Error Rock-ons Dont work

@scrosler Hello again.
Re:

Yes, indeed. Our 15.3 work is far newer given we have now released rpms for 15.1 & 15.2 for their entire supported cycle, come November. And have yet to finalise our ‘focus’ to the 15.3 variant. We have a pending issue in that repo to ‘up’ the Readme thus:

https://github.com/rockstor/rockstor-installer/issues/81

Which would be a good opportunity to move the example commands along some. We actually started the transition on Leap 15.0 !!

You can get away with zero edits to the rockstor.kiwi. Nice if you do as you get a nicely named installer file but it’s not required. I recently clarified this in the Readme. Just specify the 15.3 profile instead of the 15.2 and ideally use a Leap 15.3 host to do the build on. But again a Leap 15.2 install will currently happily create a 15.3 profile.

Not forgotten just awaiting the contribution / time for the doc/Readme changes. All in good time.

There are no official public downloads as of yet (but soon). Hence folks using the rockstor-install repo Recipe which is the exact same way we are building our current closed beta installers for testing before we finally release pre-built installers.

I’m not sure that fair actually. We are about to provide a workaround for our 2017 installer. That’s a fairly good show I’d say. And we released updates for it 3.9.2-57 (stable channel) which was April 2020:

And only stopped when an included upstream library in CentOS became completely unworkable and broke our ability to build. And by then the “Built on openSUSE” endeavour was well underway (just as well it would seem).

Use either a 15.2 or 15.3 openSUSE Leap install to build a 15.3 profile by substituting the 15.3 profile name in the 15.2 example. That all.

No unfortunately. That is an ‘index’ and there is then one additional json for each Rock-on. See:

Note also that you can have a local repo, intended for local development but interesting never-the-less. See the readme in that repo. It’s how folks develop Rock-ons before submitting them to that repo.

Just addressed by @Flox as I was typing this it seems. The venerable and all that :slight_smile:

Again I think @Flox has just posted a work around here and from what I’ve seen previously of it it’s quite neat. Essentially the old CentOS patched requests just needs a leg-up. All irrelevant in v4 for now at least.

Also if you are interested in how the Rock-ons internals work see @Flox exemplary technical wiki entries here:

No reverse engineering necessary :slight_smile: . Thanks again to @Flox for re-vamping and maintaining our Rock-ons and doc by the way. Also have you seen the rock-nets ?

Then you might like to take a look at our ‘workings’. All that runs on folks machines in Rockstor is open source. Again no reverse engineering necessary. Although our continued efforts and infrastructure costs dependant our our Stable release and support model. So theirs that.

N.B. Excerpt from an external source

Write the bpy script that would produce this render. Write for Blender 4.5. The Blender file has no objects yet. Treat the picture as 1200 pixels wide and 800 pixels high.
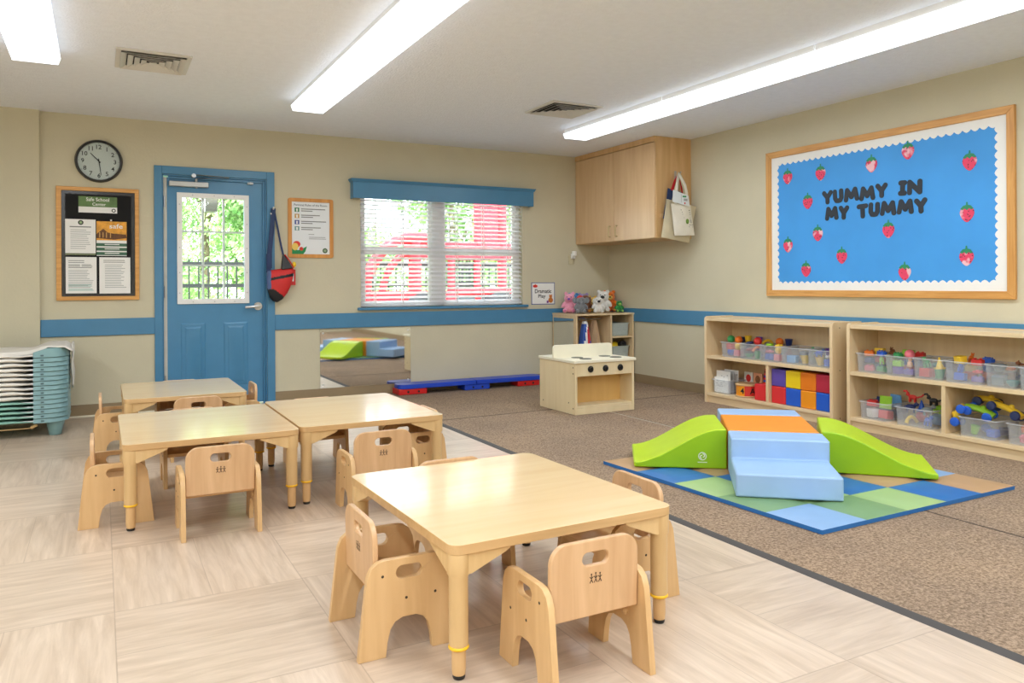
import bpy, bmesh, math, random
from mathutils import Vector, Matrix
PI = math.pi
R = math.radians
sc = bpy.context.scene
COL = sc.collection
LENS=1.6; SKY=4.6; SUN=4.5; AREA=13.0; SEG=8.2; EXPO=0.52; GAMMA=1.0; VT='Standard'

# ------------------------------------------------------------------ helpers
def lin(c):
    return tuple(((v / 12.92) if v <= 0.04045 else ((v + 0.055) / 1.055) ** 2.4) for v in c)

def hx(r, g, b):
    return lin((r / 255.0, g / 255.0, b / 255.0))

_mats = {}
def nodes(m):
    m.use_nodes = True
    nt = m.node_tree
    return nt, nt.nodes, nt.links, nt.nodes['Principled BSDF']

def ramp(N, c0, c1, p0=0.3, p1=0.7):
    r = N.new('ShaderNodeValToRGB')
    r.color_ramp.elements[0].color = (*c0, 1); r.color_ramp.elements[0].position = p0
    r.color_ramp.elements[1].color = (*c1, 1); r.color_ramp.elements[1].position = p1
    return r

def mat(name, rgb, rough=0.5, metal=0.0, var=0.06, nscale=8.0, bump=0.0, bscale=60.0, emit=0.0, spec=0.5, coat=0.0, sheen=0.0):
    if name in _mats: return _mats[name]
    m = bpy.data.materials.new(name)
    nt, N, L, B = nodes(m)
    c = hx(*rgb)
    tc = N.new('ShaderNodeTexCoord')
    no = N.new('ShaderNodeTexNoise'); no.inputs['Scale'].default_value = nscale; no.inputs['Detail'].default_value = 3
    L.new(tc.outputs['Object'], no.inputs['Vector'])
    r = ramp(N, [v * (1 - var) for v in c], [min(1, v * (1 + var)) for v in c])
    L.new(no.outputs['Fac'], r.inputs['Fac']); L.new(r.outputs['Color'], B.inputs['Base Color'])
    B.inputs['Roughness'].default_value = rough; B.inputs['Metallic'].default_value = metal
    B.inputs['Specular IOR Level'].default_value = spec
    if coat: B.inputs['Coat Weight'].default_value = coat; B.inputs['Coat Roughness'].default_value = 0.15
    if sheen: B.inputs['Sheen Weight'].default_value = sheen
    if bump:
        n2 = N.new('ShaderNodeTexNoise'); n2.inputs['Scale'].default_value = bscale; n2.inputs['Detail'].default_value = 4
        L.new(tc.outputs['Object'], n2.inputs['Vector'])
        b = N.new('ShaderNodeBump'); b.inputs['Strength'].default_value = bump; b.inputs['Distance'].default_value = 0.01
        L.new(n2.outputs['Fac'], b.inputs['Height']); L.new(b.outputs['Normal'], B.inputs['Normal'])
    if emit:
        B.inputs['Emission Color'].default_value = (*c, 1); B.inputs['Emission Strength'].default_value = emit
    _mats[name] = m
    return m

def wood(name, c0, c1, axis=0, rough=0.35, scale=9.0, stretch=14.0, coat=0.0, spec=0.5):
    if name in _mats: return _mats[name]
    m = bpy.data.materials.new(name)
    nt, N, L, B = nodes(m)
    tc = N.new('ShaderNodeTexCoord'); mp = N.new('ShaderNodeMapping')
    s = [stretch, stretch, stretch]; s[axis] = 1.0
    mp.inputs['Scale'].default_value = s
    L.new(tc.outputs['Object'], mp.inputs['Vector'])
    no = N.new('ShaderNodeTexNoise'); no.inputs['Scale'].default_value = scale * 0.25; no.inputs['Detail'].default_value = 5; no.inputs['Distortion'].default_value = 0.6
    L.new(mp.outputs['Vector'], no.inputs['Vector'])
    r = ramp(N, hx(*c0), hx(*c1), 0.28, 0.72)
    L.new(no.outputs['Fac'], r.inputs['Fac']); L.new(r.outputs['Color'], B.inputs['Base Color'])
    B.inputs['Roughness'].default_value = rough; B.inputs['Specular IOR Level'].default_value = spec
    if coat: B.inputs['Coat Weight'].default_value = coat; B.inputs['Coat Roughness'].default_value = 0.1
    _mats[name] = m
    return m

class MB:
    """collects shapes into one bmesh; m = material slot"""
    def __init__(self):
        self.b = bmesh.new()
    def _m(self, faces, m):
        for f in faces: f.material_index = m
    def box(self, x0, y0, z0, x1, y1, z1, m=0):
        v = [self.b.verts.new(p) for p in ((x0,y0,z0),(x1,y0,z0),(x1,y1,z0),(x0,y1,z0),(x0,y0,z1),(x1,y0,z1),(x1,y1,z1),(x0,y1,z1))]
        fs = [self.b.faces.new([v[i] for i in q]) for q in ((3,2,1,0),(4,5,6,7),(0,1,5,4),(1,2,6,5),(2,3,7,6),(3,0,4,7))]
        self._m(fs, m); return self
    def hull8(self, bottom, top, m=0):
        v = [self.b.verts.new(p) for p in list(bottom) + list(top)]
        fs = [self.b.faces.new([v[i] for i in q]) for q in ((3,2,1,0),(4,5,6,7),(0,1,5,4),(1,2,6,5),(2,3,7,6),(3,0,4,7))]
        self._m(fs, m); return self
    def cyl(self, p0, p1, r0, r1=None, n=16, m=0, caps=True):
        r1 = r0 if r1 is None else r1
        p0 = Vector(p0); p1 = Vector(p1); d = (p1 - p0).normalized()
        a = d.orthogonal().normalized(); c = d.cross(a)
        A = [self.b.verts.new(p0 + (a * math.cos(2*PI*i/n) + c * math.sin(2*PI*i/n)) * r0) for i in range(n)]
        Bv = [self.b.verts.new(p1 + (a * math.cos(2*PI*i/n) + c * math.sin(2*PI*i/n)) * r1) for i in range(n)]
        fs = [self.b.faces.new((A[i], A[(i+1)%n], Bv[(i+1)%n], Bv[i])) for i in range(n)]
        if caps: fs += [self.b.faces.new(A[::-1]), self.b.faces.new(Bv)]
        self._m(fs, m); return self
    def lathe(self, prof, o=(0,0,0), axis='Z', n=20, m=0):
        """prof: list of (r, h)"""
        o = Vector(o); rings = []
        for (r, h) in prof:
            ring = []
            for i in range(n):
                c, s = math.cos(2*PI*i/n) * r, math.sin(2*PI*i/n) * r
                p = {'Z': (c, s, h), 'Y': (c, h, s), 'X': (h, c, s)}[axis]
                ring.append(self.b.verts.new(o + Vector(p)))
            rings.append(ring)
        fs = []
        for a, b2 in zip(rings, rings[1:]):
            for i in range(n):
                fs.append(self.b.faces.new((a[i], a[(i+1)%n], b2[(i+1)%n], b2[i])))
        fs.append(self.b.faces.new(rings[0][::-1])); fs.append(self.b.faces.new(rings[-1]))
        self._m(fs, m); return self
    def sphere(self, c, r, m=0, u=16, v=10, s=(1,1,1), rot=None):
        M = Matrix.Translation(c)
        if rot is not None: M = M @ rot
        M = M @ Matrix.Diagonal((r*s[0], r*s[1], r*s[2], 1))
        g = bmesh.ops.create_uvsphere(self.b, u_segments=u, v_segments=v, radius=1, matrix=M)
        fs = {f for vv in g['verts'] for f in vv.link_faces}
        self._m(fs, m); return self
    def torus(self, c, R0, r, m=0, n=24, k=10, axis='Z'):
        c = Vector(c); g = []
        for i in range(n):
            t = 2*PI*i/n; ring = []
            for j in range(k):
                q = 2*PI*j/k; rr = R0 + r*math.cos(q); h = r*math.sin(q)
                x, y = rr*math.cos(t), rr*math.sin(t)
                p = {'Z': (x,y,h), 'Y': (x,h,y), 'X': (h,x,y)}[axis]
                ring.append(self.b.verts.new(c + Vector(p)))
            g.append(ring)
        fs = [self.b.faces.new((g[i][j], g[(i+1)%n][j], g[(i+1)%n][(j+1)%k], g[i][(j+1)%k])) for i in range(n) for j in range(k)]
        self._m(fs, m); return self
    def tube(self, pts, r, n=8, m=0, flat=None):
        pts = [Vector(p) for p in pts]; rings = []
        for i, p in enumerate(pts):
            d = (pts[min(i+1, len(pts)-1)] - pts[max(i-1, 0)]).normalized()
            ref = Vector((0,0,1)) if abs(d.z) < 0.95 else Vector((0,1,0))
            if flat is not None: ref = Vector(flat)
            a = d.cross(ref).normalized(); c = a.cross(d).normalized()
            ra, rb = (r, r) if not isinstance(r, tuple) else r
            rings.append([self.b.verts.new(p + a*math.cos(2*PI*k/n)*ra + c*math.sin(2*PI*k/n)*rb) for k in range(n)])
        fs = []
        for A, Bq in zip(rings, rings[1:]):
            fs += [self.b.faces.new((A[k], A[(k+1)%n], Bq[(k+1)%n], Bq[k])) for k in range(n)]
        fs += [self.b.faces.new(rings[0][::-1]), self.b.faces.new(rings[-1])]
        self._m(fs, m); return self
    def plate(self, loops, t, f, m=0):
        """flat plate: outer loop + hole loops in 2D, f(u,v,w)->xyz, w in 0..t"""
        b = self.b; edges = []; front = []
        for lp in loops:
            vs = [b.verts.new(f(u, v, 0)) for u, v in lp]
            edges += [b.edges.new((vs[i], vs[(i+1) % len(vs)])) for i in range(len(vs))]
            front.append(vs)
        g = bmesh.ops.triangle_fill(b, use_beauty=True, use_dissolve=False, edges=edges)
        F = [e for e in g['geom'] if isinstance(e, bmesh.types.BMFace)]
        if not F:
            return self
        mp = {}
        back = []
        for vs, lp in zip(front, loops):
            bv = [b.verts.new(f(u, v, t)) for u, v in lp]
            for a, c in zip(vs, bv): mp[a] = c
            back.append(bv)
        fs = list(F)
        for fc in F:
            try: fs.append(b.faces.new([mp[v] for v in fc.verts][::-1]))
            except Exception: pass
        for vs, bv in zip(front, back):
            k = len(vs)
            for i in range(k):
                fs.append(b.faces.new((vs[i], vs[(i+1)%k], bv[(i+1)%k], bv[i])))
        self._m(fs, m)
        return self
    def grid(self, nu, nv, f, m=0, closed_u=False):
        g = [[self.b.verts.new(f(i/(nu), j/nv)) for j in range(nv+1)] for i in range(nu + (0 if closed_u else 1))]
        k = len(g)
        fs = [self.b.faces.new((g[i][j], g[(i+1)%k][j], g[(i+1)%k][j+1], g[i][j+1])) for i in range(nu) for j in range(nv)]
        self._m(fs, m); return self
    def quad(self, p, m=0):
        self._m([self.b.faces.new([self.b.verts.new(q) for q in p])], m); return self
    def xf(self, M):
        bmesh.ops.transform(self.b, matrix=M, verts=self.b.verts); return self

def setp(o, label=None, cat=None, group=None, kind=None):
    if label: o['label'] = label
    if cat: o['category'] = cat
    if group: o['group'] = group
    if kind: o['kind'] = kind
    return o

def obj(name, mb, mats, parent=None, bevel=0.0, smooth=40, seg=2, recenter=True, normals=True):
    if not isinstance(mats, (list, tuple)): mats = [mats]
    me = bpy.data.meshes.new(name)
    if normals: bmesh.ops.recalc_face_normals(mb.b, faces=mb.b.faces)
    off = Vector((0,0,0))
    if parent is not None:
        q = parent
        while q is not None:
            off += q.location; q = q.parent
    elif recenter:
        xs = [v.co for v in mb.b.verts]
        off = Vector(((min(v.x for v in xs)+max(v.x for v in xs))/2, (min(v.y for v in xs)+max(v.y for v in xs))/2, min(v.z for v in xs)))
    bmesh.ops.translate(mb.b, vec=-off, verts=mb.b.verts)
    mb.b.to_mesh(me); mb.b.free()
    for m in mats: me.materials.append(m)
    if smooth:
        me.shade_smooth()
        me.set_sharp_from_angle(angle=R(smooth))
    o = bpy.data.objects.new(name, me); COL.objects.link(o)
    if parent is not None: o.parent = parent
    else: o.location = off
    if bevel:
        md = o.modifiers.new('edge', 'BEVEL'); md.width = bevel; md.segments = seg; md.limit_method = 'ANGLE'; md.angle_limit = R(38)
        md.harden_normals = bool(smooth)
    return o

def thing(name, label, cat, loc=(0,0,0), group=None):
    o = bpy.data.objects.new(name, None); COL.objects.link(o); o.location = loc
    o.empty_display_size = 0.1
    return setp(o, label, cat, group)

def struct(name, mb, mats, parent=None, **k):
    o = obj(name, mb, mats, parent, **k)
    if parent is None: o['kind'] = 'structure'
    return o

def copy_tree(o, parent=None):
    c = o.copy(); COL.objects.link(c)
    if parent is not None: c.parent = parent
    for ch in o.children: copy_tree(ch, c)
    return c

def text_mesh(s, bold=0.0):
    cu = bpy.data.curves.new('t', 'FONT'); cu.body = s; cu.size = 1.0; cu.offset = bold; cu.resolution_u = 3
    o = bpy.data.objects.new('t', cu); COL.objects.link(o)
    bpy.context.view_layer.update()
    dg = bpy.context.evaluated_depsgraph_get()
    me = bpy.data.meshes.new_from_object(o.evaluated_get(dg))
    bpy.data.objects.remove(o); bpy.data.curves.remove(cu)
    return me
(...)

Agreed. Fancy submitting a pull request containing these scripts. But note that the actual build process is essentially a single kiwi-ng command !! And our main aim in the repo is to inform and facilitate. Those that struggle with this as-is are also those who are likely to just resource a pre-build installer. But building your own is super empowering and something I personally am really pleased we have achieved. But yes, our instructions need work However we now have 6 possible targets (2 OS * 3 machine targets (across 2 architectures)). So the script would need to account for that. But again scope for improvement as always.

Thanks for your enthusiasm and I think you will find straight forward engineering far more rewarding than the reverse kind. That way everybody wins which is key in an open source environment.

Hope that helps. And do take a look at our various code repositories. Almost all code is now black formatted (on the Python front) and fairly well documented/self documenting. We have a fair bit of technical debt but we are a small team so are always limited by people resources.